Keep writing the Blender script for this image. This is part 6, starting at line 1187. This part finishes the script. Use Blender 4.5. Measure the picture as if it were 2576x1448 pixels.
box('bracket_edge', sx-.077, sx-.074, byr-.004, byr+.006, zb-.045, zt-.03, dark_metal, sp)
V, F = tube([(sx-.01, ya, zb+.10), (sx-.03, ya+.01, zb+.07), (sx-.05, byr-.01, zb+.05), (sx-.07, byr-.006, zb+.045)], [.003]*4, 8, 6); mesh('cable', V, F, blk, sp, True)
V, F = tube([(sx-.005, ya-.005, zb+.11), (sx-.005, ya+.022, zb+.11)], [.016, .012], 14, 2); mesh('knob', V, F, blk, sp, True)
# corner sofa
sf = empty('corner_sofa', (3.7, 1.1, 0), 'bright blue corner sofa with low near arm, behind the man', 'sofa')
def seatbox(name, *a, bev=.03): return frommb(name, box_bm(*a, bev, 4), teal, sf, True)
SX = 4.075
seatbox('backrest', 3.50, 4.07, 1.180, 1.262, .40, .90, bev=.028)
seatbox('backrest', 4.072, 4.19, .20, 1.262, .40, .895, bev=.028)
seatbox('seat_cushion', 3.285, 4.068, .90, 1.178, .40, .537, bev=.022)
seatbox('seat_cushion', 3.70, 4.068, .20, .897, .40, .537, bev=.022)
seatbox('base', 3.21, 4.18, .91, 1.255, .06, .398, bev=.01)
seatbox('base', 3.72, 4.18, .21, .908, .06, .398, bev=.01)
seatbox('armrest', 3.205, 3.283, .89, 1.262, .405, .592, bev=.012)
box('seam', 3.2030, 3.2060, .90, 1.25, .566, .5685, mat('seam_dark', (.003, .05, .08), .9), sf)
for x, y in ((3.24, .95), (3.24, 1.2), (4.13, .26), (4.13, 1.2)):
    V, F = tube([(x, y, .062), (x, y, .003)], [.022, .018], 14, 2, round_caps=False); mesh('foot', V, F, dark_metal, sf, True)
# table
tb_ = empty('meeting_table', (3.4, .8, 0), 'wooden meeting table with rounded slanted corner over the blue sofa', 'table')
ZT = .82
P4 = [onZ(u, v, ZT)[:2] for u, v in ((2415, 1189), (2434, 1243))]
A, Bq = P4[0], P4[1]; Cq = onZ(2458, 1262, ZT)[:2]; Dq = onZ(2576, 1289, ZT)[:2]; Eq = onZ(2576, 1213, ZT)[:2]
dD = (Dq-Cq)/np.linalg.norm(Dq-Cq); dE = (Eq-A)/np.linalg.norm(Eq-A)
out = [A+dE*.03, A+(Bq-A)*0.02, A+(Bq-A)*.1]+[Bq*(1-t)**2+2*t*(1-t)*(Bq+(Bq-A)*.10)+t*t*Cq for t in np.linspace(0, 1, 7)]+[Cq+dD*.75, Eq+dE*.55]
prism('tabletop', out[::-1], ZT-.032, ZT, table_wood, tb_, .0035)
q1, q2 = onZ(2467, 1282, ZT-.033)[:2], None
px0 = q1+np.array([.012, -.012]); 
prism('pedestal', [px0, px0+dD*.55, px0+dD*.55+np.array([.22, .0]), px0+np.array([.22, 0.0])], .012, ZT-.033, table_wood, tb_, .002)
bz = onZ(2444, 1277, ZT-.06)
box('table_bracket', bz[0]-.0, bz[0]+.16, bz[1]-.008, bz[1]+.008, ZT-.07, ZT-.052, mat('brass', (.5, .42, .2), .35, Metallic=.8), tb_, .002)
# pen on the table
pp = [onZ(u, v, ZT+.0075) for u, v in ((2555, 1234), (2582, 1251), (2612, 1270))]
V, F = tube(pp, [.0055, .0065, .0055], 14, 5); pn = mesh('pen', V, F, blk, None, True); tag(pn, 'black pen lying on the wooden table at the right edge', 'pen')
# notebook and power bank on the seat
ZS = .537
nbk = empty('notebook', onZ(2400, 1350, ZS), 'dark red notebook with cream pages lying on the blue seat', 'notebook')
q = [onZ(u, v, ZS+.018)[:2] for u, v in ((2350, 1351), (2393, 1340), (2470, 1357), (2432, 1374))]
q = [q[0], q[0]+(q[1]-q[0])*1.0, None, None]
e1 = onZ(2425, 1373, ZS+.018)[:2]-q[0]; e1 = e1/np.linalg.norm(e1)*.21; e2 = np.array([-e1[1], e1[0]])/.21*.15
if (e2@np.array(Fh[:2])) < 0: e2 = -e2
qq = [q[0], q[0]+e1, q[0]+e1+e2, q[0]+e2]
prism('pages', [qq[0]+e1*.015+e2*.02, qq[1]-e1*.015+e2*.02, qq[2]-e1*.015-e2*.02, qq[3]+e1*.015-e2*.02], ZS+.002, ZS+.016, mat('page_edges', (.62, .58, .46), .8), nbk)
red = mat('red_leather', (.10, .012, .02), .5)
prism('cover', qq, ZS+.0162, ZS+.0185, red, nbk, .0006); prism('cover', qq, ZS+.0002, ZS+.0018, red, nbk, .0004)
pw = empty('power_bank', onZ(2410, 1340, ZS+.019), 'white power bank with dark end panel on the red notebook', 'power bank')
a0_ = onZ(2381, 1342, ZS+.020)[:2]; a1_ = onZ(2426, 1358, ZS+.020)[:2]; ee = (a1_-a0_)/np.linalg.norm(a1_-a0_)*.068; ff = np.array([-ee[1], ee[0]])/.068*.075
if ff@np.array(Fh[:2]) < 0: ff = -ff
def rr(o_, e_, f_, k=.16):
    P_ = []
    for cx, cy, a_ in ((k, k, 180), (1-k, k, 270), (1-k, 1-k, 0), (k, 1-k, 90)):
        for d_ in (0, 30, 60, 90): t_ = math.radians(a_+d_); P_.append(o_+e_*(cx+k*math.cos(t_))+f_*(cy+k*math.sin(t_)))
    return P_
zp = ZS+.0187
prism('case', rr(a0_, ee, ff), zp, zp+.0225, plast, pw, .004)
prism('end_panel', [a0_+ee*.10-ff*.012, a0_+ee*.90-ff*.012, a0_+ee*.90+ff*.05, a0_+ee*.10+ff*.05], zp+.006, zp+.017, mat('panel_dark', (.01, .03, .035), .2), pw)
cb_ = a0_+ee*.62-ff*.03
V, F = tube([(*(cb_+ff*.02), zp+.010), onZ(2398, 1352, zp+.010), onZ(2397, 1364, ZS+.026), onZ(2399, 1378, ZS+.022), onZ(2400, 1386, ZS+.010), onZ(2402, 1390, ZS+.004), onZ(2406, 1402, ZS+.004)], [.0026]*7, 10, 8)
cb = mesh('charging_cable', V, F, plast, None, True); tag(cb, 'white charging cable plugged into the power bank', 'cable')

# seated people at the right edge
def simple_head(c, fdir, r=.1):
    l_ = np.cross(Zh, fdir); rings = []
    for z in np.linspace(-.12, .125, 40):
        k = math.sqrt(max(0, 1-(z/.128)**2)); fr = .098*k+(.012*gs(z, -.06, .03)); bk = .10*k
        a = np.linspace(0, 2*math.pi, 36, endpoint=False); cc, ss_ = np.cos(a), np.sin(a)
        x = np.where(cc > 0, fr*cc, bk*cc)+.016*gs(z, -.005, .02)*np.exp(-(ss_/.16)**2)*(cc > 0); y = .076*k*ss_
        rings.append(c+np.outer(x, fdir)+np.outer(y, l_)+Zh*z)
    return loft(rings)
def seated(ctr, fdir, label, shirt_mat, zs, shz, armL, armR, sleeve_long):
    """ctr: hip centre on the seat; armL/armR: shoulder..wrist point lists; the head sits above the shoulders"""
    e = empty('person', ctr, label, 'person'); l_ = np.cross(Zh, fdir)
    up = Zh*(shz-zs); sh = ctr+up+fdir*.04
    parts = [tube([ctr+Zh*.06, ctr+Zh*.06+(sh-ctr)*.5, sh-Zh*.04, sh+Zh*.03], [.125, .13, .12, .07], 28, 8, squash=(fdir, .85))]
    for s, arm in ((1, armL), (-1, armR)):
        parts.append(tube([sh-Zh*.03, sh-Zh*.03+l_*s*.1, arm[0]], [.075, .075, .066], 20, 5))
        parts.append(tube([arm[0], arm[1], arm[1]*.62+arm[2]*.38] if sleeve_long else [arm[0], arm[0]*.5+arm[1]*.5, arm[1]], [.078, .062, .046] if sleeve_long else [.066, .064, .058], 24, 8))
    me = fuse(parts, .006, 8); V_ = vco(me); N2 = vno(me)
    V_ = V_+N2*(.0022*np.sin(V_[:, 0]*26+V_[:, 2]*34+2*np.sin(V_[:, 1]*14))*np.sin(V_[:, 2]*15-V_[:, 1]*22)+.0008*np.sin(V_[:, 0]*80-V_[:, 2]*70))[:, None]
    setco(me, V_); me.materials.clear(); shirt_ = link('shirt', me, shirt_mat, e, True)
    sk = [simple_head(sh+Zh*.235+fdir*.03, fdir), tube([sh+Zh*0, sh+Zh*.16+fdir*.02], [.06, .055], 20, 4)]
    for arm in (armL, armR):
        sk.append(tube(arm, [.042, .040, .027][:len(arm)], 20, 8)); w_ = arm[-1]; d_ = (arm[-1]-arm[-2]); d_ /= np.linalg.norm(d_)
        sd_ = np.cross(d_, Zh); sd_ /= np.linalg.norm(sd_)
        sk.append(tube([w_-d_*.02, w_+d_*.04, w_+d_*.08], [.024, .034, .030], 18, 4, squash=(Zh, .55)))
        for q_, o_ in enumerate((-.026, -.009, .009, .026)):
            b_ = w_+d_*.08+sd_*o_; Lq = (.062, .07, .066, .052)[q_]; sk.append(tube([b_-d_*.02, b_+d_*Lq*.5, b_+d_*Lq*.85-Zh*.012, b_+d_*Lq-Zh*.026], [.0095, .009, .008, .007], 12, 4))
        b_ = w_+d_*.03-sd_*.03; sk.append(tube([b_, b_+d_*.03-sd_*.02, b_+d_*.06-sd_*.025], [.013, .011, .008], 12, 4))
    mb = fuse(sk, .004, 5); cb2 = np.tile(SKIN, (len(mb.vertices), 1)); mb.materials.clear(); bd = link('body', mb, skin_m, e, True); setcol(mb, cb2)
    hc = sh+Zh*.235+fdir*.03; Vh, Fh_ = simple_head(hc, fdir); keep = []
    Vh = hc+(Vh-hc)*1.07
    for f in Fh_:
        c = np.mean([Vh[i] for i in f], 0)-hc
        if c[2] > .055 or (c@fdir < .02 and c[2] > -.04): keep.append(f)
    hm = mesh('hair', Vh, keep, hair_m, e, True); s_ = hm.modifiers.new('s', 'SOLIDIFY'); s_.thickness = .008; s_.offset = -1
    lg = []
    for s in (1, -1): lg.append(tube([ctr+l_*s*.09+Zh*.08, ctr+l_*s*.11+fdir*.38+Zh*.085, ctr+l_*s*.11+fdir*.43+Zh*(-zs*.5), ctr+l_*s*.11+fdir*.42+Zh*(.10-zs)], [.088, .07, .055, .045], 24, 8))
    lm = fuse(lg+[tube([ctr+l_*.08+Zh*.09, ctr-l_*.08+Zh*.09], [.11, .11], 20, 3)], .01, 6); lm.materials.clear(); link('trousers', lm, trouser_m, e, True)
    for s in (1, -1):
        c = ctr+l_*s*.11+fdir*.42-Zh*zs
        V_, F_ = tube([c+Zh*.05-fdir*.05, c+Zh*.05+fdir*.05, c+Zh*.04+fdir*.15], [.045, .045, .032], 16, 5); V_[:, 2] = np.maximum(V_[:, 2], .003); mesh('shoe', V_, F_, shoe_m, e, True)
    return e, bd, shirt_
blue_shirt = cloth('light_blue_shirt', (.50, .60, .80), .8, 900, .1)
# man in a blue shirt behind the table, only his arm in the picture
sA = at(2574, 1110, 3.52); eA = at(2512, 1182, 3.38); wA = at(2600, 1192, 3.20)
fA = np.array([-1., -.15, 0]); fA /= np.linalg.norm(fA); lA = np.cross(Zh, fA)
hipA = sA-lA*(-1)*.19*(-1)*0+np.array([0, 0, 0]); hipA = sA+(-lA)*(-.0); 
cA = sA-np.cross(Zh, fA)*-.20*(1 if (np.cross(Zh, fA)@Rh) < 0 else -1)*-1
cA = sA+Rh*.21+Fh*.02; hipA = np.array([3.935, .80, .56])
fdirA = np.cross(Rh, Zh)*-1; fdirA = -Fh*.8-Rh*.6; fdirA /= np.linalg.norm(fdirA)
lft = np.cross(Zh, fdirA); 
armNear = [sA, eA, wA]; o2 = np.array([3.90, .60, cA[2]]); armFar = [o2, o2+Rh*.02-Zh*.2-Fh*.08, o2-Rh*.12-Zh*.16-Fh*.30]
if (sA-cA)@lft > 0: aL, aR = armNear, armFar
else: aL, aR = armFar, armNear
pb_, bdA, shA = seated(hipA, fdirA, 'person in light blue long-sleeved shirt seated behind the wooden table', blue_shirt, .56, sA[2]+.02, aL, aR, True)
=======
- **Goal**
Every line containing the string "picture" must be listed.

- **Full solution**
Keep writing the Blender script for this image. This is part 6, starting at line 1187. This part finishes the script. Use Blender 4.5. Measure the picture as if it were 2576x1448 pixels.
# man in a blue shirt behind the table, only his arm in the picture